The present thesis is mainly concerned with developing the analytical methods used and applied to solve such type of equations. Also, The first Stokes` problem and Rayleigh-Stokes equations and energy equation have been treated and solved .
A time fractional partial differential equation is considered, where the fractional derivative is defined in the Caputo sense. Laplace transform along with an intermediate step of Mellin transform have been applied to achieve an exact solution in terms of H-function and the complement error function. A number of special cases are also considered.
Exact solution of the time-fractional advection-dispersion equation with reaction term has been obtained. The solution is achieved by using Fourier and Laplace transforms to get the formulas of the fundamental solution, which are expressed explicitly in terms of Fox’s H-function by making use of the relationship between Fourier and Mellin transforms.
Fourier sine transform and Laplace integral transform are used for solving the Stokes` first problem and the Rayleigh-Stokes problem for a generalized second grade fluid with fractional derivative. Exact solutions for both the velocity and temperature have been achieved. The solutions of the classical problem for both stokes` first problem and Rayleigh- Stokes problem have been obtained as limiting cases.

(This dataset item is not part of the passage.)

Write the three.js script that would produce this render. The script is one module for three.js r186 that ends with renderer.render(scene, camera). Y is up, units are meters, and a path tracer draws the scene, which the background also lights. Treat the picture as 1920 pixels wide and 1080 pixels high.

The fundamental solution of the fractional diffusion equation of distributed order in time is obtained based on its Mellin-Barnes integral representation. Such solution is proved to be related via a Laplace transform to the Fox-Wright functions. The results of the time fractional diffusion equation of a single order are also recalled and then re-obtained from the general theory. Also some results concerning the solution of fractional advection-dispersion equation of distributed order are obtained.
Key Words: Fractional derivatives, Laplace transform, Fourier transform, Mellin transform, Fox’s H-function , advection dispersion equation, Rayeil Stokes equations.